Monday, December 7, 2015

Businesses in Greece continue to be effected by the economic crisis

By: Erica King

Produced & edited by: Jaelynn Grisso

Every country has its downfalls. Some are worse than others, but each country goes through it. This time it was Greece who has recently suffered from an economic crisis. According to a New York Times article titled, “Greece’s Debt Crisis Explained,” Greece became the epicenter of Europe’s debt crisis after Wall Street imploded in 2008. The country announced in October 2009 that it had been understating its deficit figures for years. By spring 2010, Greece had been shut down from borrowing money from financial markets. Greece has since received bailout money from the International Monetary Fund, the European Central Bank and the European Commission, but Greece’s economic problems has not faded away. What does this mean for businesses in Greece?


Tourism still prevalent


A man only identified as Erisadesu, works in a bakery in Greece. He has been working there for five years now as a second job to keep a steady income for his family. Erisadesu claims the bakery made be busy some days, but looks can be deceiving. “Our sales dropped really fast and now that are prices are even more expensive we still manage to work. Outside you can see that the place is always busy but the internal problems are far greater,” he said. Erisadesu sees less faces from natives of his city, but more unfamiliar faces. Although Greece has suffered from economic declines, it still remains to be a popular tourists spot. According to the USA Today article, “Greece tourism unaffected by financial crisis,” it stated that tourism brought in around $32.7 billion in 2014, which made up more than 17% of the country's GDP.

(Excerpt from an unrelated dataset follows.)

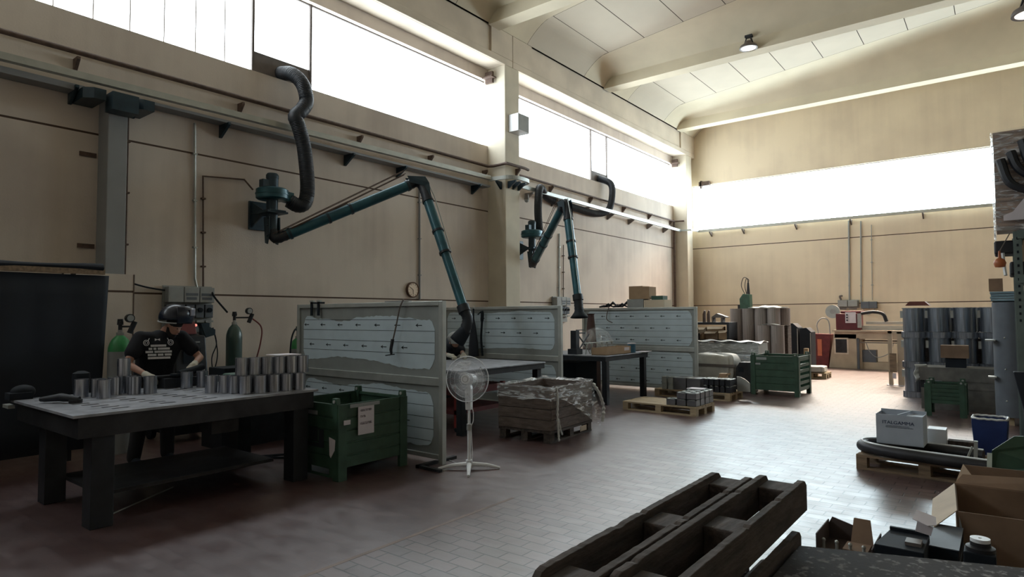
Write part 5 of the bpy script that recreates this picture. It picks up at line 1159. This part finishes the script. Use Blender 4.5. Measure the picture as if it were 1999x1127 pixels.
# dark cloth-like machine at right edge
t = thing('dark_machine', 'dark machine body at right edge behind blue bin', 'machine', (.36, 9.2, 0)); b = MB(); b.prism([(-.22, 0, 0), (-.22, 0, .5), (-.30, 0, .93), (.8, 0, .95), (.8, 0, 0)], (0, .14, 0)); obj('machine_body', b, BLKCLOTH, t, bevel=.01); b = MB(); b.prism([(-.16, -.004, .80), (-.08, -.004, .86), (-.08, -.004, .80)], (0, .003, 0)); obj('white_mark', b, PAPER, t)
# ================================================================ RIGHT PALLET
pallet('wooden pallet with white printed box and long tube frame, right foreground', (-.62, 7.72, 0), 1.2, .82, -.09, WOOD, 5, .15)
t = thing('tube_frame', 'long dark U-shaped tube frame with bright edge lying under printed box', 'tube', (0, 0, .152))
b = MB(); P = bez([(-.12, 7.18, .06), (-.6, 7.26, .06), (-1.0, 7.36, .06), (-1.2, 7.5, .06), (-1.22, 7.66, .06), (-1.12, 7.78, .06), (-.95, 7.82, .06), (-.5, 7.76, .06), (-.2, 7.70, .06)], 6); b.tube(P, .055, 16); obj('tube_loop', b, IRONM, t)
b = MB(); b.tube([p + Vector((0, 0, .053)) for p in P], .012, 6); obj('bright_edge', b, WHT, t)
b = MB(); b.box(-.7, -.3, 7.3, 7.62, .0, .015); obj('inner_plate', b, GALV, t)
t = thing('printed_box', 'white box printed ITALGAMMA on the right pallet', 'box', (-.87, 7.62, .27), -.03)
b = MB(); w_, d_, h_ = .205, .15, .30
b.box(-w_, w_, -d_, -d_ + .006, 0, h_); b.box(-w_, w_, d_ - .006, d_, 0, h_ + .02); b.box(-w_, -w_ + .006, -d_ + .006, d_ - .006, 0, h_); b.box(w_ - .006, w_, -d_ + .006, d_ - .006, 0, h_); b.box(-w_, w_, -d_, d_, 0, .005); obj('carton', b, WBOX, t)
b = MB(); b.prism([(-.02, -d_, h_), (.0, -d_, h_ + .004), (.08, d_, h_ + .015), (.06, d_, h_ + .01)], (0, 0, .004)); b.box(.05, w_ - .01, -d_ + .01, d_ - .01, h_ - .02, h_ - .014); obj('inner_flap', b, WBOX, t)
NAVY = mat('navy_print', (.03, .05, .10), .7)
Mf = frame_mat((-.15, -d_ - .0005, .205), (1, 0, 0), (0, 0, 1))
text('printed_logo', 'ITALGAMMA', .047, NAVY, t, Mf, off=0, xs=1.06)
text('printed_logo', 'ITALGAMMA', .047, NAVY, t, frame_mat((-.1486, -d_ - .0009, .206), (1, 0, 0), (0, 0, 1)), off=0, xs=1.06)
scribble('small_print', [[.06, .08, .06], [.1, .08, .05]], .007, NAVY, t, frame_mat((-.12, -d_ - .0003, .185), (1, 0, 0), (0, 0, 1)), 1.0)
b = MB(); b.box(-1.02, -.70, 7.48, 7.78, .262, .269); tag(obj('box_board', b, WOODD), 'thin board between printed box and tube frame', 'board')
t = thing('small_white_box', 'small white box right beside the printed box', 'box', (-.60, 7.98, .20)); b = MB(); b.box(-.07, .09, -.1, .1, 0, .2); obj('carton', b, WHITE, t); b = MB(); b.box(-.03, .06, -.106, -.1, .02, .05); obj('label', b, PAPER, t)
t = thing('steel_offcut', 'dark rusty profile behind the small white box on right pallet', 'profile', (-.42, 7.98, .22)); b = MB(); b.box(-.08, .16, -.06, .06, -.07, .07); b.box(-.12, .20, -.1, .1, -.07, -.04); obj('profile_body', b, WOODD, t)
t = thing('steel_bracket', 'slanted steel bracket at right end of pallet before blue bin', 'bracket', (-.28, 7.5, .16)); b = MB(); b.bar((-.06, 0, .0), (.0, .02, .16), .015); b.bar((.02, 0, 0), (.03, .0, .22), .03); b.box(-.1, .08, -.1, .1, -.01, .005); b.tube([(-.12, -.1, .04), (.0, -.1, .03)], .014, 8); obj('bracket_body', b, GALV, t)
b = MB(); b.tube([(-1.06, 8.0, .20), (-.94, 7.98, .2)], .02, 8); b.box(-1.1, -.9, 7.95, 8.02, .152, .182); tag(obj('dark_profile', b, IRON), 'short dark profile behind left end of tube frame', 'profile')
# blue bin
t = thing('blue_waste_bin', 'dark blue plastic bin with pale bag rim at right', 'bin', (-.155, 8.62, 0), -.05)
b = MB(); b.prism([(-.12, -.12, 0), (.12, -.12, 0), (.12, .12, 0), (-.12, .12, 0)], (0, 0, .005))
vs = []
for z, w2 in ((0.0, .125), (.38, .15), (.46, .152)):
    vs.append([b.b.verts.new((sx * w2, sy * w2, z)) for sx, sy in ((-1, -1), (1, -1), (1, 1), (-1, 1))])
for a, c_ in zip(vs, vs[1:]):
    for k in range(4): b.b.faces.new((a[k], a[(k + 1) % 4], c_[(k + 1) % 4], c_[k]))
obj('bin_body', b, BLUE, t, bevel=.02, solid=.006)
b = MB(); pts = []
for k in range(49):
    a = 2 * math.pi * k / 48; c0, s0 = math.cos(a), math.sin(a); q = .152 / max(abs(c0), abs(s0)) if max(abs(c0), abs(s0)) > .82 else .152 / .82
    pts.append((c0 * q, s0 * q, .465 + .003 * math.sin(k * 1.9)))
b.tube(pts, .012, 8, False); obj('bag_rim', b, WHT, t)
# green sheet bin tilted + paper tag
t = thing('green_tray', 'dark green metal chute with paper tag at right edge', 'chute', (0, 5.8, 0)); b = MB(); b.prism([(-.14, 0, .40), (-.10, 0, .60), (.03, .1, .70), (.5, .3, .72), (.6, 0, .4)], (0, .02, 0)); b.prism([(-.15, 0, .40), (.5, -.3, .42), (.6, .1, .42), (-.05, .3, .41)], (0, 0, .02)); b.prism([(-.02, .0, .45), (.5, -.25, .62), (.5, -.23, .62), (0, .02, .45)], (0, 0, .02)); obj('chute_sheet', b, GREEN, t)
b = MB(); b.box(-.10, .5, .02, .3, 0, .40); obj('chute_base', b, IRON, t); b = MB(); b.prism([(-.135, -.005, .47), (-.105, -.005, .47), (-.10, -.005, .58), (-.13, -.005, .58)], (0, -.002, 0)); obj('paper_tag', b, mat('pale_green_paper', (.55, .62, .55), .9), t)
# ================================================================ FOREGROUND
def standing_pallet(label, x0, x1, y0, y1, z0=.15, z1=.95):
    t = thing('old_pallet', label, 'pallet', ((x0 + x1) / 2, (y0 + y1) / 2, z0)); X = (x1 - x0) / 2; Y = (y1 - y0) / 2; H = z1 - z0
    rnd = random.Random(int(y1 * 100))
    for s_ in (-1, 1):
        for k in range(5):
            bh = .122; gap = (H - bh * 5) / 4; Yk = Y - (.10 if (k and s_ > 0) else 0)
            za = H - bh - k * (bh + gap); xa, xb = (s_ * X, s_ * (X - .024))
            b = MB(); n = 60
            prof = []
            for i in range(n + 1):
                y = -Y + (Y + Yk) * i / n; dz = rnd.uniform(-.001, .001) - (.005 if rnd.random() < .03 and 2 < i < n - 2 and k == 0 else 0)
                e = min(i, n - i); dz -= .025 if e == 0 else (.006 if e == 1 else 0); prof.append((y, za + bh + dz))
            b.prism([(min(xa, xb), y, z) for y, z in prof] + [(min(xa, xb), Yk, za), (min(xa, xb), -Y, za)], (.024, 0, 0))
            obj('deck_board', b, WOODD, t, bevel=.002)
    for y in (-Y + .075, 0, Y - .075):
        for zc in (H - .07, H / 2, .07):
            b = MB(); b.box(-X + .0245, X - .0245, y - .07, y + .07, zc - .05, zc + .05 - (.004 if zc > H / 2 else 0)); obj('block', b, WOODD, t, bevel=.006)
    return t
standing_pallet('old dark pallet standing on edge in foreground, left of the two', -.975, -.815, 1.31, 2.62)
standing_pallet('old dark pallet standing on edge in foreground, right one against table', -.805, -.635, 1.40, 2.69)
pallet('dark flat pallet under the two pallets standing on edge', (-.80, 2.0, 0), .8, 1.3, 0, WOODD, 5, .149)
t = thing('worn_work_table', 'worn table with flaking dark top at bottom right corner', 'table', (0, 0, 0))
P = [(-.622, 2.50), (.03, 2.735), (1.1, 3.11), (1.1, 1.0), (-.622, 1.0)]
b = MB(); b.prism([(x, y, .71) for x, y in P], (0, 0, .04)); obj('table_top', b, RUSTT, t, bevel=.006)
for x, y in ((-.55, 2.40), (-.55, 1.1), (1.0, 2.9), (1.0, 1.1)): b = MB(); b.box(x - .04, x + .04, y - .04, y + .04, 0, .71); obj('leg', b, IRON, t)
t = thing('open_parts_box', 'dark open box holding brown card and small metal stands, beyond worn table', 'box', (-.605, 3.32, 0))
b = MB(); b.box(-.115, .115, -.13, .13, 0, .50); b.box(-.115, -.11, -.13, .13, .5, .585); b.prism([(-.115, .125, .5), (.0, .125, .5), (.0, .125, .575), (-.095, .125, .60), (-.115, .125, .56)], (0, .006, 0)); b.box(.11, .115, -.13, .13, .5, .56); obj('box_body', b, mat('dark_brown_box', (.07, .05, .045), .8), t)
b = MB(); b.prism([(.0, .02, .5), (.10, .02, .5), (.075, .10, .62), (.005, .10, .62)], (0, .006, 0)); b.box(-.01, .09, -.1, .02, .5, .53); obj('brown_card', b, CARDD, t)
for k in range(4): b = MB(); b.cyl((-.09 + .055 * k, -.09, .5), (-.09 + .055 * k, -.09, .545), .007, n=8); b.sph((-.09 + .055 * k, -.09, .55), .009, n=8); obj('metal_stud', b, GALV, t)
t = thing('black_tray', 'plain black slab between open parts box and black tray pile', 'slab', (-.385, 3.35, 0)); b = MB(); b.prism([(-.10, -.15, 0), (.085, -.15, 0), (.085, .12, 0), (-.07, .12, 0)], (0, 0, .585)); obj('slab_body', b, BLACKP, t, bevel=.004); b = MB(); b.box(-.07, .083, .10, .118, .586, .60); obj('slab_lip', b, BLACKP, t)
for k in range(8):
    b = MB(); z = .07 * k + .005; b.box(-.325 + .003 * (k % 2), -.19, 3.42, 3.78, z, z + .058)
    o = obj('stacked_tray', b, BLACKP, bevel=.004); tag(o, '%s from top in pile of black trays left of large cardboard box' % ORD[7 - k], 'tray', 'pile of black trays')
    b = MB(); b.box(-.328, -.188, 3.415, 3.785, z + .058, z + .063); obj('tray_edge', b, GREYD, o)
t = thing('metal_profile', 'small grey channel piece at left foot of black tray pile', 'channel', (-.345, 3.3, 0)); b = MB(); b.box(-.02, .03, -.03, .03, 0, .54); b.box(-.03, .03, -.035, .035, .54, .6); b.box(-.02, .02, -.036, -.03, .5, .56); obj('channel_body', b, PLATE, t)
b = MB(); b.prism([(-.36, 3.42, .66), (-.30, 3.40, .645), (-.27, 3.45, .640), (-.28, 3.55, .648), (-.355, 3.55, .67)], (.0, 0, .003)); b.prism([(-.35, 3.415, .61), (-.29, 3.415, .60), (-.28, 3.413, .64), (-.34, 3.413, .66)], (0, .002, 0)); tag(obj('torn_paper', b, PAPER), 'torn white paper stuck on left side of black tray pile', 'paper')
t = thing('large_cardboard_box', 'large open cardboard box with raised flaps at right edge foreground', 'box', (0, 0, 0))
b = MB(); A = (-.215, 3.84); B_ = (.55, 3.90); Cc = (.50, 4.50); D = (-.255, 4.44)
def wall_(b, p, q, z0, z1, th=.006):
    d = (Vector((q[0] - p[0], q[1] - p[1], 0))).normalized(); n = Vector((-d.y, d.x, 0)) * th
    b.prism([(p[0], p[1], z0), (q[0], q[1], z0), (q[0] + n.x, q[1] + n.y, z0), (p[0] + n.x, p[1] + n.y, z0)], (0, 0, z1 - z0))
wall_(b, A, B_, 0, .62); wall_(b, B_, Cc, 0, .62); wall_(b, Cc, D, 0, .62); wall_(b, D, A, 0, .62); b.prism([(p[0], p[1], .01) for p in (A, B_, Cc, D)], (0, 0, .01)); obj('carton', b, CARDD, t)
b = MB(); b.prism([(A[0], A[1], .62), (D[0], D[1], .62), (-.345, 4.22, .565), (-.315, 3.70, .545)], (0, 0, .005)); obj('side_flap', b, CARDL, t)
b = MB(); b.prism([(D[0], D[1], .62), (Cc[0], Cc[1], .62), (.52, 4.60, .70), (-.22, 4.52, .66)], (0, 0, .005)); obj('rear_flap', b, CARDD, t)
b = MB(); b.prism([(-.212, 3.832, .1), (-.20, 3.832, .1), (-.196, 3.832, .55), (-.206, 3.832, .6)], (0, -.003, 0)); obj('tape_strip', b, TAPEM, t)
t = thing('label_reel', 'white disc on small black square block in front of large cardboard box', 'reel', (-.105, 3.2, 0)); b = MB(); b.box(-.055, .05, -.05, .05, 0, .64); obj('block_body', b, BLACKP, t, bevel=.004); b = MB(); b.lathe([(0, .64), (.05, .64), (.05, .655), (.035, .66), (.035, .675), (0, .675)], n=28); obj('dark_disc', b, IRONM, t); b = MB(); b.lathe([(.007, .676), (.034, .676), (.034, .690), (.007, .690), (.007, .676)], n=28); obj('white_disc', b, WHITE, t)
t = thing('rear_cardboard_box', 'dark open cardboard box behind the large one at right edge', 'box', (0, 0, 0)); b = MB(); A = (-.27, 4.75); B_ = (.6, 4.80); Cc = (.58, 5.3); D = (-.25, 5.25); wall_(b, A, B_, 0, .50); wall_(b, B_, Cc, 0, .56); wall_(b, Cc, D, 0, .58); wall_(b, D, A, 0, .55); b.prism([(p[0], p[1], .2) for p in (A, B_, Cc, D)], (0, 0, .01)); obj('carton', b, CARDD, t)
b = MB(); b.prism([(A[0], A[1], .55), (D[0], D[1], .58), (-.15, 4.9, .52)], (0, 0, .004)); b.prism([(A[0], A[1], .50), (A[0] + .09, A[1], .50), (-.19, 4.72, .42), (-.27, 4.72, .40)], (0, -.003, 0)); obj('corner_flap', b, CARD, t)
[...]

“This time last year we weren't busy at all and we were sure that our shop will be closed after Christmas, but the last few years our city has become more popular and more tourists arrive every weekend,” Erisadesu said. “So although we are still working really good, it is not as good as it has to be for the company to survive, and our clients are mostly tourists and rich people,” he added.
Tourism remains a large component of Greece's 
economy. | Photo courtesy of Daily Mail


Greece has always been known for its beautiful land sites, but that’s not all. The country has also been known for its delicious food. The restaurant business brings in major revenue for the country, but how has the restaurant business succeeded or failed since the crisis?

“The ones that got customers from surrounding hotels are doing well in mainstream destinations. However "all inclusive" tourism is on the rise, many tourists choose to receive meals inside their hotel for free instead of going out etc. So even though we still get a lot of tourism restaurants are affected,” said Chrisos, who does not wish to have his last name identified.

Chrisos, who used to work in the restaurant business, says he sees businesses changing in his town. “Cafeterias, bars, pubs etc. that had business before are still doing well. The ones that are preferred by locals tend to get customers all year long. In my town I see more opening too, which is kind of ironic if you ask me because small businesses close down and we're seeing them get replaced by service based businesses such as cafeterias, beer pubs and bars,” he said.


Wages for restaurants have decreased


The wages for people in the restaurant business has also decreased. “In regards to wages, I heard the general rate is 2€ an hour (paid in cash) for waiters and waitresses,” Greek native, Koulie said.

Although businesses may be closing down, Greece native Miji believes only the businesses who are not competitive are not thriving. Providing better services, lower prices, and studying the market are a few ways Greek businesses can stay successful according to Miji. “Building a social media profile has also been something that more and more businesses in Greece begun to do around the time the crisis started,” Miji said. “So, in 2015? It's just worse than 2014, really, the streets are emptier most of the time, and most of the places are less populated than what they used to be. The latest hits from the EU, and the increasing costs of life and the lowering wages it gives less an incentive for people to eat out,” she added.

According to the “Greece’s Debt Crisis Explained,” the economy has shrunken by a quarter in five years, and unemployment is above 25%. Emily Galanos, who used to work in the restaurant business, claims she remembers the good days before unemployment was rarely even thought about. “During the good days before 2010 as a waiter your salary was 40 euros for an average night and even more on Friday/Saturday night. Of course it was "black" money, no insurance and there were zero control from officials like IKA. Things have changed a lot. At the said. The IKA is the largest social security organization in Greece that patrols workers and employers.
The Greek parliament increased taxes on items 
like wine in order to help boost the economy. 
Photo courtesy of Greek Boston


Although some businesses have been suffering since the Greece economic decline, and unemployment rates have increased, it seems the tourists have continued to bring in revenue to the beautiful country. “We will not allow our country to die out. We are slowly working up to where we used to be,” Erisadesu said. According to an article written on The Guardian titled “Greece cleared by Eurozone fund for 2bn bailout loan,” Greece has been recently cleared to receive funding from the Eurozone bailout fund, European Stability Mechanism. Greece’s parliament first had to agree to implement new austerity measures, which includes higher taxes on wine and road use as well as increased limits on protections for distressed mortgage holders. The article states Greece is expected to enter into a recession next year.